Today is the 150th Anniversary of the Battle of Antietam. In their effort to split apart the Union to preserve their right to own other people, the rebel forces, fighting in Maryland, killed approximately 2,108 American soldiers and wounded approximately 10,000 more. The rebels themselves had casualties of 10,318 with 1,546 dead.
The battle was a tactical stalemate – in no small part because of Union General McClellan’s extreme cautiousness – but forced the rebels out of Maryland and gave President Lincoln sufficient political cover to issue the Emancipation Proclamation five days later. That Proclamation did not, technically, free very many people because it applied mainly to areas in rebellion and not under the control of the U.S. government. But, as the Union re-gained control of the territory in rebellion, the slaves in those areas were freed. This also had the strategic effect of dissuading France and England from recognizing the Confederates. With the Union having won at least a nominal victory and explicitly tied its efforts to ending slavery, France and England couldn’t support the Confederacy. Far from seeing it as a positive good worth committing treason over – as the officials in the state governments of the South had done – France and England had abolished the practice.
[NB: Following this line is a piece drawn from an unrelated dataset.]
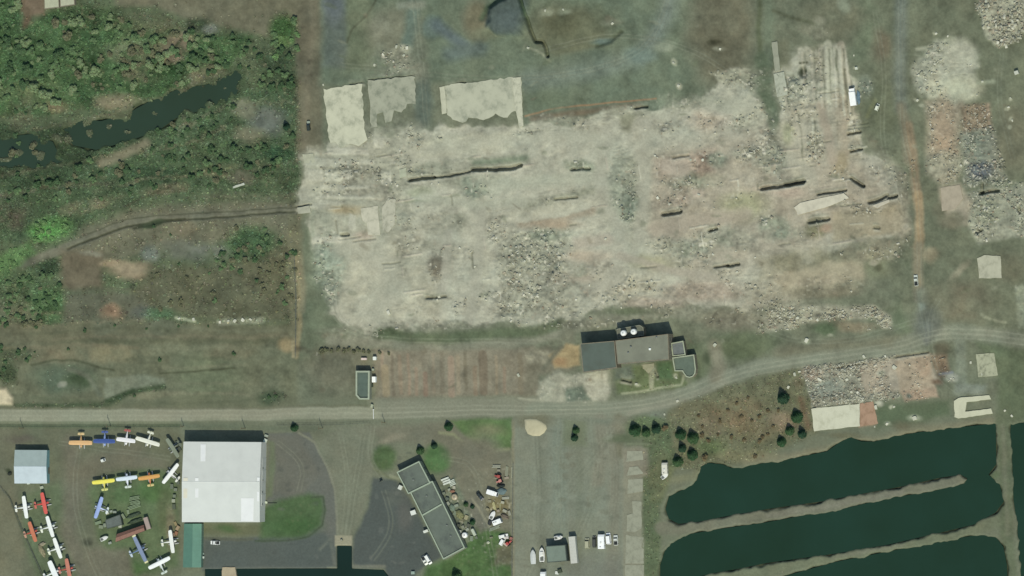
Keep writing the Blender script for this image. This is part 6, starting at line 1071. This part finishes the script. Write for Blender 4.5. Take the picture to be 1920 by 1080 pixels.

The Confederates were on their own. They were weaker and in the wrong. Eventually, the United States would win and preserve our country.
varangianguard says
What? No comments from the SotC gallery?
Doug says
I may have alienated them over the years by my intemperance on this issue.
Barry says
Driving south on I-70 to Frederick, Md. in July we hit a terrible traffic jam north of Hagerstown. We decided to take a back road and low and behold we found ourselves in Sharpsburg. Md. near the Antietam Battlefield. What an incredible place, frozen in time. I grew up in Maryland and had never been there. Like Gettysburg, you cannot go to the place itself without it speaking to you about the impact of the battle on the next 150 years of our history.
varangianguard says
And, not just our history. France and England might have been very sorry 55 years later without the AEF in France had they chosen to recognize the Confederacy in 1862.
Doug says
“Lafayette we are here . . . FOR PAYBACK!”
varangianguard says
Plenty of German immigrants in the North. In WWI, it might not have taken so much to abstain, or join another side.
What if transatlantic cables had not all originated in England? The propaganda war in the North might have looked much different.